We define a candidate geometric framework, Twistor Configuration Geometry (TCG), built from a chosen linear flag in projective twistor space together with chamberwise compactified labeled configuration spaces over an oriented interval. The present paper develops a specific realization of TCG denoted the FPA model (Framed Permuto–Associahedral), comprising five elementary theorem-level statements that yield four combinatorial quantities — the rank $r_n = 2n-2$ , the chamber count $r_n!$ , the matching count $F_{r_n+1}$ , and the chamber-weighted Fubini–Study sum $\pi + \pi^2 + 4\pi^3$ .

The TCG framework is the stratified space

\mathfrak{X}_{\rm FPA} \;=\; \bigsqcup_{n=1}^{3} \mathbb{CP}^n \times \mathcal{K}_{r_n}(I),

where $\mathcal{K}_r(I)$ is the chamberwise Fulton–MacPherson/Axelrod–Singer compactification of $r$ labeled points on an oriented interval $I$ . Two distinguished observables are the chamber-weighted Fubini–Study functional and the matching-graph count restricted to a fundamental ordered chamber.
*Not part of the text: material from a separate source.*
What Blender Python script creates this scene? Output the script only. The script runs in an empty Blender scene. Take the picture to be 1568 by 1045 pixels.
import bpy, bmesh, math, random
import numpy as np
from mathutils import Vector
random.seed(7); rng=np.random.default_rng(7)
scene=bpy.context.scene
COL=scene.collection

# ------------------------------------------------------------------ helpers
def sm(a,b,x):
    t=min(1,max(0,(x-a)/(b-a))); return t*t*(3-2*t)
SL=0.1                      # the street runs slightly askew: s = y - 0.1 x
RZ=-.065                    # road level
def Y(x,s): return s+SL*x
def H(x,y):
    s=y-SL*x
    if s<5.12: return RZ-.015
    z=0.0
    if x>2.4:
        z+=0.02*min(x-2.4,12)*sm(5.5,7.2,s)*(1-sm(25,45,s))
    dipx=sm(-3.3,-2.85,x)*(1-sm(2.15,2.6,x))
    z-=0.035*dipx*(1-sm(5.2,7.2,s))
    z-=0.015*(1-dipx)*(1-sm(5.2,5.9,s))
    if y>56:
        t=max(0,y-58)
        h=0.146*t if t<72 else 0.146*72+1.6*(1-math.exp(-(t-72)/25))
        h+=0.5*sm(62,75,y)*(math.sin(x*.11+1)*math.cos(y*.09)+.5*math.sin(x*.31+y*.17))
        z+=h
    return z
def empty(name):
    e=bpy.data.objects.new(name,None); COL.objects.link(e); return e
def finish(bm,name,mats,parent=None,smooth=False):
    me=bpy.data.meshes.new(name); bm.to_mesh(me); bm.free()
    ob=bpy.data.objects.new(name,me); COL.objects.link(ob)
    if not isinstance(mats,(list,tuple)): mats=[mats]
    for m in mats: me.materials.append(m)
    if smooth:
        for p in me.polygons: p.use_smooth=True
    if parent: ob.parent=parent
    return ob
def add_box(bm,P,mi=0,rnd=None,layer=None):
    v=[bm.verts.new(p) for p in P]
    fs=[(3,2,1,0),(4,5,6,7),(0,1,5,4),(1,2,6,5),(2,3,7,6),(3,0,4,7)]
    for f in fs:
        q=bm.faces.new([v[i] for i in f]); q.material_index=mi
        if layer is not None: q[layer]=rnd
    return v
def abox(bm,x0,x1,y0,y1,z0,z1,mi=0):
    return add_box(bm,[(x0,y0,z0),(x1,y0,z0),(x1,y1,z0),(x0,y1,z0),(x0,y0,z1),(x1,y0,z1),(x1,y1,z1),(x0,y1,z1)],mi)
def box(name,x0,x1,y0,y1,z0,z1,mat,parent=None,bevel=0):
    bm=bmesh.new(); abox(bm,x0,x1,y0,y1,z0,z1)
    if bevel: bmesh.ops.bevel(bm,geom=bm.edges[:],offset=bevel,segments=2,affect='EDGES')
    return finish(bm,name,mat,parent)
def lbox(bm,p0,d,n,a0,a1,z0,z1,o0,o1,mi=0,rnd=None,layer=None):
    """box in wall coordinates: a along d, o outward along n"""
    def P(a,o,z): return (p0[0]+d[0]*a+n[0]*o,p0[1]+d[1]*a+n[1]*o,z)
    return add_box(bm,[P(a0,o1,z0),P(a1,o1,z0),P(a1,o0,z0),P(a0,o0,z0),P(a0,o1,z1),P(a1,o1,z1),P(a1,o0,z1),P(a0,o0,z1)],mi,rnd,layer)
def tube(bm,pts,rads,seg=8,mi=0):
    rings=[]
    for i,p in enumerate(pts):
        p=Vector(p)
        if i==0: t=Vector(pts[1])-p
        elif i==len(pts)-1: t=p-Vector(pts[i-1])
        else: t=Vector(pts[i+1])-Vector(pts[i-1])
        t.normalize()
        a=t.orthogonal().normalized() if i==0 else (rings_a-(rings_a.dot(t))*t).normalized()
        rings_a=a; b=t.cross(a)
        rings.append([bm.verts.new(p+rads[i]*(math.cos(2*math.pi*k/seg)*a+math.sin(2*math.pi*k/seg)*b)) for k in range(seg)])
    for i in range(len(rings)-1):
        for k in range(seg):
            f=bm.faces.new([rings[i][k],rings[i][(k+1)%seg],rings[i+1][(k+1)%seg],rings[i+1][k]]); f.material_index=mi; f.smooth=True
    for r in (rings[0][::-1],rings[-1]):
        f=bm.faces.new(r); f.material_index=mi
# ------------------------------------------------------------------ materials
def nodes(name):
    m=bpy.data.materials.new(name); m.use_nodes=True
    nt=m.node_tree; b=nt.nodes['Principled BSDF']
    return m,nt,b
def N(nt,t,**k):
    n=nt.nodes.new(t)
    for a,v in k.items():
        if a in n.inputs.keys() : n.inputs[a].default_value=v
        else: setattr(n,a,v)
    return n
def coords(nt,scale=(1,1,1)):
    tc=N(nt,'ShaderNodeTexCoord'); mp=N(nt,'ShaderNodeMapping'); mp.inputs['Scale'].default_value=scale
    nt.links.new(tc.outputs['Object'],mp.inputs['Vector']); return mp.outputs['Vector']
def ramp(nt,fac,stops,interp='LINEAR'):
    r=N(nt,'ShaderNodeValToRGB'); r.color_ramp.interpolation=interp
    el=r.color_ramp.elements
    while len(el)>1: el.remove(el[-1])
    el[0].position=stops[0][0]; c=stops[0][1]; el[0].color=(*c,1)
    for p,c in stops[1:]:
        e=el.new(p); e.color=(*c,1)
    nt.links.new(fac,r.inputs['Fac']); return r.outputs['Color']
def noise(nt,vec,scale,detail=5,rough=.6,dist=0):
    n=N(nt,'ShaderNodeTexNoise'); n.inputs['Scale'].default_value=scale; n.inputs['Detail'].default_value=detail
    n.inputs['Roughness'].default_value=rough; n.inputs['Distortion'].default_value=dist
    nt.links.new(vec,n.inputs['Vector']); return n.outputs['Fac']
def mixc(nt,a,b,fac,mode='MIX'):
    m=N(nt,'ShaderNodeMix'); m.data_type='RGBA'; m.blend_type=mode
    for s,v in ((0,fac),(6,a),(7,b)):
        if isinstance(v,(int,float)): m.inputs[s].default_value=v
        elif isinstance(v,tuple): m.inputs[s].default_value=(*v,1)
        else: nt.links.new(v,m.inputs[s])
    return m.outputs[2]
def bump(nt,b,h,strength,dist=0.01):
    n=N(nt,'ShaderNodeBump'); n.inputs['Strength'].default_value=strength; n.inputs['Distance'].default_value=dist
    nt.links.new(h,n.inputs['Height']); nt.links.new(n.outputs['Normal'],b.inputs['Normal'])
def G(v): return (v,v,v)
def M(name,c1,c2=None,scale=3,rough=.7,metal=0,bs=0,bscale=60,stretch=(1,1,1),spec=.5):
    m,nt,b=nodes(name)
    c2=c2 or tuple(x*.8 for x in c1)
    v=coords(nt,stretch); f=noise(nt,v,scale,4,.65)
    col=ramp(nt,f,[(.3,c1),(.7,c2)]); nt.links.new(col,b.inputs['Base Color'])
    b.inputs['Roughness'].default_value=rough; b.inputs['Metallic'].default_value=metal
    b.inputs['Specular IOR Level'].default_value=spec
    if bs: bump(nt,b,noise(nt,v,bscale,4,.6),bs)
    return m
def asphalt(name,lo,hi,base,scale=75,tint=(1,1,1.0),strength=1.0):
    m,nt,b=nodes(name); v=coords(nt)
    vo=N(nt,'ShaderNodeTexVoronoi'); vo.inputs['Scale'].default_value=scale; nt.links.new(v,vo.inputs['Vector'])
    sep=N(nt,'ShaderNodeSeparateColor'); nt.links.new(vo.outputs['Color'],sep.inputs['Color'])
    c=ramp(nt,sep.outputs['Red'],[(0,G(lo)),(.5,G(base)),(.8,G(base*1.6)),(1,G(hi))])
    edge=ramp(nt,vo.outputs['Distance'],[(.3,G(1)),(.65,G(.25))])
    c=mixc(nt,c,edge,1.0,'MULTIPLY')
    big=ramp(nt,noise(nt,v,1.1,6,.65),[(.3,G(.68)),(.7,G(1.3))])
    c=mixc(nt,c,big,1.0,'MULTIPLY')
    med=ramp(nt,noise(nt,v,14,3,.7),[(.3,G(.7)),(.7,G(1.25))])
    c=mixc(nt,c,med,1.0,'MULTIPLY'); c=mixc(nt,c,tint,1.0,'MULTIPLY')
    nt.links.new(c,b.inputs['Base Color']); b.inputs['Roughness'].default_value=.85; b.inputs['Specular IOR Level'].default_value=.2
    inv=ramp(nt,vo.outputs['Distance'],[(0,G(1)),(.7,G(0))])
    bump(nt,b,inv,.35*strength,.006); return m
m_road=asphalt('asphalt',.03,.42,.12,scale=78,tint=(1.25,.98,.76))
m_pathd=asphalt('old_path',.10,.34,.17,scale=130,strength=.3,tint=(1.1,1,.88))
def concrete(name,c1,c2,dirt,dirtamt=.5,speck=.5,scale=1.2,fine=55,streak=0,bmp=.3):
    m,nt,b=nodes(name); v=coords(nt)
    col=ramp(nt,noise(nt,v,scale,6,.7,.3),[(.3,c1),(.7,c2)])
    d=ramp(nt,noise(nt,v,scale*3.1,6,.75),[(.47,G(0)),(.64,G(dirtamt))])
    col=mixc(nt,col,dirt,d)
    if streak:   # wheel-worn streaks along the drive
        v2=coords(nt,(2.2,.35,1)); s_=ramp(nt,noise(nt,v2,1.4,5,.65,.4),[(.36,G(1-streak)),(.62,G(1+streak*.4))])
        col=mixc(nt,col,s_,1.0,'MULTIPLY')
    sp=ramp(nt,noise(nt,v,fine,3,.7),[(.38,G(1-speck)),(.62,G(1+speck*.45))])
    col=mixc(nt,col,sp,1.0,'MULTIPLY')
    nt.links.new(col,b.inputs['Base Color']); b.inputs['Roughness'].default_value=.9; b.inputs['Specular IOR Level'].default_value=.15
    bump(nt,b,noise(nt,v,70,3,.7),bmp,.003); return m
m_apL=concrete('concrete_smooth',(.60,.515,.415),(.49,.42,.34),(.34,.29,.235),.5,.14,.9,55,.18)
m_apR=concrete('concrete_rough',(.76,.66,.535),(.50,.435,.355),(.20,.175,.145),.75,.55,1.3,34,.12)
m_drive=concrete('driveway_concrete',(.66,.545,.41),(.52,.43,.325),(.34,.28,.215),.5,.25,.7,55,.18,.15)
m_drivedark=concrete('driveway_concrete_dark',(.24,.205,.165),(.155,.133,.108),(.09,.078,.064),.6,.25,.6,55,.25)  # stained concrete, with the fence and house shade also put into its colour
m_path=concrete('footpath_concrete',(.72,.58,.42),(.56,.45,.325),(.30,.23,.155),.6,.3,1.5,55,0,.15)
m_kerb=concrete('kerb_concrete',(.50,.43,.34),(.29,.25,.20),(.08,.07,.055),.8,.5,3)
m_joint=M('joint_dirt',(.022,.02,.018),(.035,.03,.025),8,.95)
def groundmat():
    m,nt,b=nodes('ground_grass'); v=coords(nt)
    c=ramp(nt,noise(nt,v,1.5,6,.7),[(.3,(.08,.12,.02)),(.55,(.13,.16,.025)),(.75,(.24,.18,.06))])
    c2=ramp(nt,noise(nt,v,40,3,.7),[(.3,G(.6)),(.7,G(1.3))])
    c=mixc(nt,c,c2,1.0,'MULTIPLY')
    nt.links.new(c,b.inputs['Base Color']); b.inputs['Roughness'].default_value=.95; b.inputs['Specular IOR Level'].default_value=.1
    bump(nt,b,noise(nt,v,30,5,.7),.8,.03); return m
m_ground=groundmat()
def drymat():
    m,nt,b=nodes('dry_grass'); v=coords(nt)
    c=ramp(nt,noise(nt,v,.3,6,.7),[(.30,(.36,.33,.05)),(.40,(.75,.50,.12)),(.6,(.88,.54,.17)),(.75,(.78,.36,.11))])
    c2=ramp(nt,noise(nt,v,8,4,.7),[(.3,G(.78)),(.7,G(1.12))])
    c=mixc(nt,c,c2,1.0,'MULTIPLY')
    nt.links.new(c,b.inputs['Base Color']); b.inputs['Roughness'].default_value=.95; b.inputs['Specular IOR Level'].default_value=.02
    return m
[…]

The construction is offered as one candidate framework, not as a derivation; seven active structural postulates (P0–P4, P5’, P6) remain, with the original P5 retired in v3, supplemented in applications by additional phenomenological identifications. The paper presents the construction’s formal definition, the five theorem-level derivations (D1–D5) with proofs, the boundary stratification of the compactification with the precise identification of which strata yield the Fibonacci count, the explicit postulate ledger, several sharpened limitations including a non-normal-crossing observation on overlapping-but-not-nested collision blocks, and well-defined computational tasks that would promote one or more postulates from axiom to derived. The construction is positioned against existing physics-of-amplitudes uses of associahedra and configuration-space compactifications. This paper is the framework reference for a companion review of empirical content.

In v3 (May 2026), the dimensionful P5 contact-scale postulate is retired and replaced by the dimensionless weak-sector boundary condition P5’: $g_{2,W}^2 = 4/(3\pi)$ , equivalently $M_W/v = 1/\sqrt{3\pi}$ (see the companion electroweak-boundary note, Zenodo DOI:10.5281/zenodo.20075926). A new appendix records the fiber-triviality of the FPA bundle over real twistor-line moduli.

DOI

https://doi.org/10.5281/zenodo.20076012